Sofer sent a quick past to Bryce Lipinski in the left face-off circle, who whipped the puck past Reichle for a 1-0 lead.
“‘Sofe’ put good pressure on their defenceman and I called for the puck,” said the other Lipinski twin, who netted his fourth of the post-season.
“I knew [Reichle] was good at taking the bottom of the net away so I got the puck upstairs quick,” he added.
But a gritty Minnesota squad stormed back to take a 2-1 lead before the end of the frame.
With Miles Nolan in the box for holding, Evan Erickson moved into the left circle and fired a wrist shot past Lakers’ goalie Jordan Cartney to tie the contest at 5:42.
The Iron Rangers then forged ahead at 16:15 when the Lakers got sloppy trying to clear their zone.
A turnover eventually led to Matt O’Dea finding Jay Routheau in the clear to the right of Cartney, with Routheau sending the puck over the downed netminder to put Minnesota up.
Cartney redeemed himself in the opening minute of the third with a gigantic save from in close to keep it a one-goal game.
That proved crucial as the Lakers worked their way back up the ice—ending up with a 2-on-1 that saw DeBenedet find Lyndon Lipinski driving to the net.

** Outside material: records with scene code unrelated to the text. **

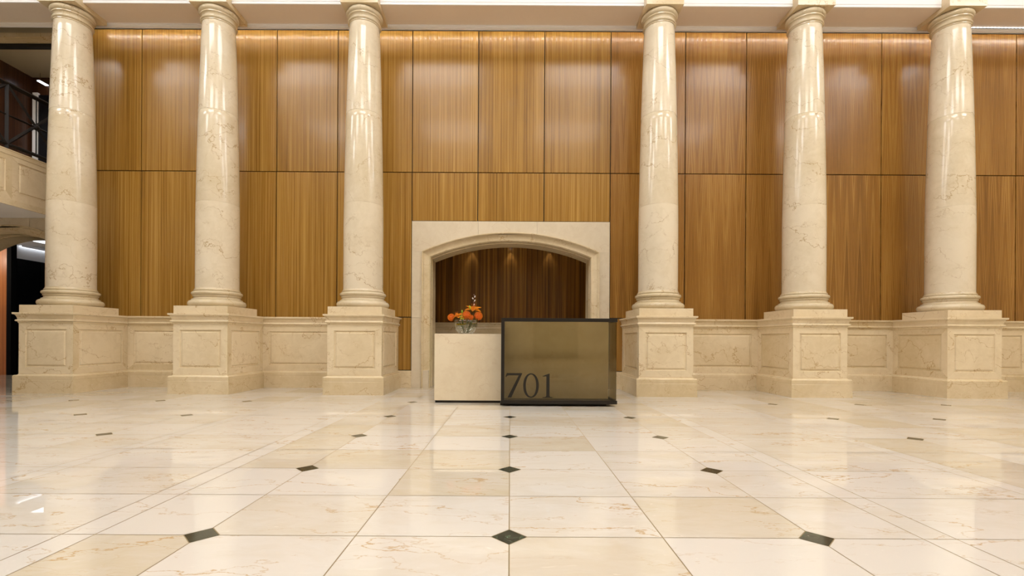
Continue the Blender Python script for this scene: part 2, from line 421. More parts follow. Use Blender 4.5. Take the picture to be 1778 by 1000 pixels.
# ------------------------------------------------------------------ one column with its pedestal
labels = ['marble column on panelled pedestal, first from the left, beside the balcony',
          'marble column on panelled pedestal, second from the left',
          'marble column on panelled pedestal just left of the arch and flower desk',
          'marble column on panelled pedestal just right of the glass desk case',
          'marble column on panelled pedestal, second from the right',
          'marble column on panelled pedestal, last on the far right']
def make_column():
    root = empty('marble_column', (0, YC, 0), labels[0], 'column', 'columns in front of the timber wall')
    y0, y1 = YD - YC, YW - 0.005 - YC
    # pedestal die
    bm = bmesh.new(); tile_attr(bm)
    H = Z1 - Z0
    panel_face(bm, (-W / 2, y0, Z0), (1, 0, 0), (0, 0, 1), W, H, (0, -1, 0), (0.118, 0.118, 0.115, 0.104))
    D = 9.575 - YD
    panel_face(bm, (W / 2, y0, Z0), (0, 1, 0), (0, 0, 1), D, H, (1, 0, 0), (0.118, 0.118, 0.115, 0.104))
    panel_face(bm, (-W / 2, y0 + D, Z0), (0, -1, 0), (0, 0, 1), D, H, (-1, 0, 0), (0.118, 0.118, 0.115, 0.104))
    for sx in (-1, 1):
        f = bm.faces.new([bm.verts.new(p) for p in ((sx * W / 2, y0 + D, Z0), (sx * W / 2, y1, Z0), (sx * W / 2, y1, Z1), (sx * W / 2, y0 + D, Z1))]); settile(bm, [f])
    f = bm.faces.new([bm.verts.new(p) for p in ((-W / 2, y1, Z0), (W / 2, y1, Z0), (W / 2, y1, Z1), (-W / 2, y1, Z1))])
    die = link('pedestal', bm, M['marble'], root)
    bm = bmesh.new(); tile_attr(bm)
    r = sweep_u(bm, CAPP, -W / 2, W / 2, y0, y1); settile(bm, [bm.faces.new(r[-1]), bm.faces.new(r[0])])
    link('cornice', bm, M['marble'], root)
    bm = bmesh.new(); tile_attr(bm)
    r = sweep_u(bm, BASEP, -W / 2, W / 2, y0, y1); settile(bm, [bm.faces.new(r[-1]), bm.faces.new(r[0])])
    link('pedestal_base', bm, M['marble'], root)
    # plinth
    bm = bmesh.new(); tile_attr(bm)
    h = 0.489; box(bm, -h, h, -h, h, DADO_TOP, 1.595, bevel=0.003); settile(bm, bm.faces, (0.7, .1, .6, 1))
    link('plinth', bm, M['marble'], root)
    # attic base
    bm = bmesh.new()
    prof = [(0.43, 1.595)] + [(0.428 + x, z) for x, z in arc(0, 1.655, 0.055, 0.060, -75, 85, 10)] + [(0.425, 1.718), (0.423, 1.735)]
    prof += [(0.385 + 0.035 * (1 - math.sin(math.radians(a))), 1.735 + 0.055 * (a / 150)) for a in range(10, 151, 20)]
    prof += [(0.400, 1.797), (0.402, 1.808)] + [(0.385 + x, z) for x, z in arc(0, 1.846, 0.040, 0.036, -80, 85, 8)]
    prof += [(0.384, 1.884), (0.388, 1.890), (0.388, 1.905), (0.380, 1.912), (0.372, 1.925), (0.3665, 1.945)]
    lathe(bm, prof, seg=96)
    link('column_base', bm, M['shaft'], root, smooth=True, autosmooth=math.radians(40))
    # shaft: three drums, entasis above the first third
    bm = bmesh.new(); tile_attr(bm)
    def rad(z):
        t = max(0.0, (z - 3.2) / (6.95 - 3.2)); return 0.364 - 0.086 * (0.45 * t + 0.55 * t * t)
    for a, b in ((1.94, 3.54), (3.54, 5.25), (5.25, 6.94)):
        n = 14; pr = [(rad(a) - 0.0035, a), (rad(a), a + 0.004)] + [(rad(a + (b - a) * i / n), a + (b - a) * i / n) for i in range(1, n)] + [(rad(b), b - 0.004), (rad(b) - 0.0035, b)]
        k = len(bm.faces); lathe(bm, pr, seg=96, captop=False, capbot=False); bm.faces.ensure_lookup_table()
        settile(bm, bm.faces[k:], (random.random(), random.random(), random.random(), 1))
    link('shaft', bm, M['shaft'], root, smooth=True, autosmooth=math.radians(40))
    # capital
    bm = bmesh.new()
    prof = [(0.2775, 6.930), (0.288, 6.936), (0.288, 6.952), (0.280, 6.955)] + [(0.277 + x, z) for x, z in arc(0, 6.981, 0.030, 0.025, -72, 78, 8)]
    prof += [(0.276, 7.008), (0.275, 7.022), (0.279, 7.045), (0.290, 7.062), (0.307, 7.070), (0.307, 7.088), (0.300, 7.091)]
    prof += [(0.290 + x, z) for x, z in arc(0, 7.143, 0.046, 0.050, -72, 88, 10)] + [(0.27, 7.199)]
    lathe(bm, prof, seg=96)
    link('capital', bm, M['shaft'], root, smooth=True, autosmooth=math.radians(40))
    bm = bmesh.new(); tile_attr(bm)
    a = 0.345; box(bm, -a, a, -a, a, 7.198, 7.285, bevel=0.003); box(bm, -a + .002, a - .002, -a + .002, YBEAM0 - YC - 0.001, 7.28, 7.42)
    settile(bm, bm.faces, (0.5, .4, .9, 1))
    link('abacus', bm, M['marble'], root)
    return root
c0 = make_column(); c0.location.x = COLX[0]
for x, lb in list(zip(COLX, labels))[1:]:
    dup(c0, (x, YC, 0), lb)

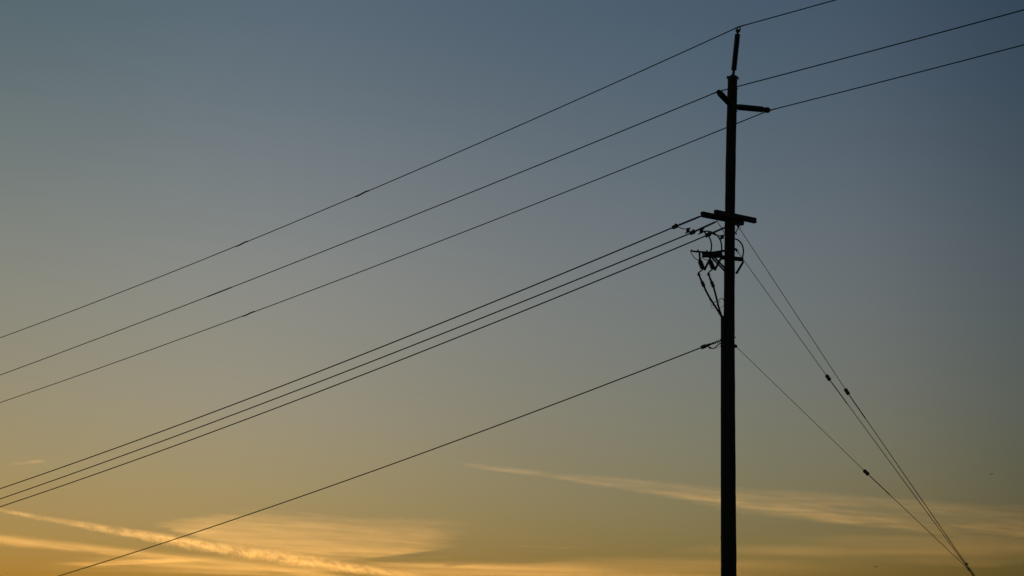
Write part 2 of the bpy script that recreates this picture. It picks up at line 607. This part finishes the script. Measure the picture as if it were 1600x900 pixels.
MB().lathe(P(1107.6, 543.1, 43.96), P(1111.8, 544.2, 43.94), [(0, un * .8), (.2, un * 1.3), (.8, un * 1.3), (1, un * .8)], 8).build('tail_clamp', 'steel', line)
MB().tube(smooth_path([P(1114, 544.2, 43.92), P(1119, 543.8, 43.9), P(1127, 540.6, 43.85)], 5), un * .3, 6).build('tail_wire', 'conductor', line)
ins = thing('strain_insulator', na, 'small ribbed insulator half way up the pole, holding the lowest line', 'insulator', 'insulators of the lower lines')
q0, q1 = P(1128.5, 531.4, 43.9), P(1116.5, 535.6, 43.92)
MB().lathe(q0, q1, sheds(4, .1, 1, un * .8, un * 3.0), 12).build('shed_stack', 'porcelain', ins)
MB().lathe(q1, nsh - dd * un * 2.6, [(0, un * 1.1), (.15, un * 1.7), (.3, un * 1.3), (.6, un * 2.1), (1, un * 2.0)], 10).build('end_fitting', 'steel', ins)

# ------------------------------------------------------------------ jumpers and their spool clamps
def jumper(px, label, r=1.15):
    pts = [P(*p) for p in px]
    o = MB().tube(smooth_path(pts, 8), S(r, pts[0]), 8).build('jumper_wire', 'rubber')
    o['label'], o['category'], o['group'] = label, 'wire', 'jumper wires between the crossarms'
    return o


s0, s1, s2 = SHOES
jumper([(1058.5, 353.6, s0.y), (1063, 355.9, s0.y), (1067.5, 357.6, s0.y), (1073, 357.8, s1.y)], 'short slack wire joining the two uppermost dead end clamps', .7)
jumper([(1097.5, 361.5, s1.y), (1101, 361.4, s1.y - .1), (1105.5, 361.3, s1.y - .2), (1111, 362.3, 43.8), (1117, 365.2, 43.7), (1122, 369.6, 43.6), (1125.4, 375, 43.55), (1127.2, 382, 43.55), (1127.8, 392, 43.6)],
       'arched wire dropping down close along the pole to the equipment arm')
jumper([(1100.2, 362.6, s1.y), (1103.5, 365, s1.y), (1106.6, 368.6, s2.y - .3), (1109.8, 374, 43.6), (1111.5, 380.7, 43.5), (1111.6, 387, 43.5), (1110.6, 394, 43.5)],
       'bowed wire dropping from the lowest dead end clamp to the equipment arm')
jumper([(1112, 364.6, s2.y), (1118, 367.4, s2.y - .2), (1124, 368.2, 44.1), (1131, 368.6, 43.9)], 'short wire reaching from the lowest long insulator behind the pole', .8)
jumper([(1143, 372.6, 44.2), (1149, 373.3, 44.25), (1155.2, 376.7, 44.3), (1159.8, 383.3, 44.35), (1161.6, 391.3, 44.4), (1161.0, 398, 44.42), (1159.9, 404, 44.45)],
       'round bulging wire on the right side of the pole')
jumper([(1079.4, 392.0, 43.3), (1079.2, 393.4, 43.3), (1082, 398.5, 43.3), (1086, 403.8, 43.32), (1090, 405.8, 43.34), (1094.5, 405.0, 43.36), (1097.2, 401.6, 43.4), (1098, 398.5, 43.42)],
       'drooping loop of wire at the tip of the mounting bar', .62)
jumper([(1098.8, 401.5, 43.42), (1099.6, 404, 43.42), (1102, 405.6, 43.42), (1107.5, 406.8, 43.45)], 'tiny curved wire under the equipment arm', .6)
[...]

The Grande Prairie, Alta. product deked to his backhand and elevated the puck over Reichle’s pad at 1:43 to square the contest.
The Lakers controlled the third, which ended with a delirious dogpile of players behind their net and high-spirited bedlam in the stands.
“The crowd was already going strong even in warm-ups,” noted Lyndon Lipinski, who had issued a pointed request after Game 6 for Fort fans to bring the noise for Game 7.
“I’ve never played in front of that many people,” he added.
“This is an unreal feeling, especially being 20 years old and in my last junior season.”
Cartney, who took over in goal for Devin Tappenden after Game 4 and surrendered only five goals in the final three games, said he was glad he could do his part.
“I just prepared for every game like I was going to be playing,” reasoned Cartney, who led the SIJHL in wins, GAA, and save percentage this season but played only one game in the playoffs before stepping in for Tappenden.
“It was tough watching,” he admitted. “But this is the best feeling in the world.”
In related news, Nolan was named the Gongshow Gear Inc. playoff MVP after notching a league-high 15 points in 13 games this post-season.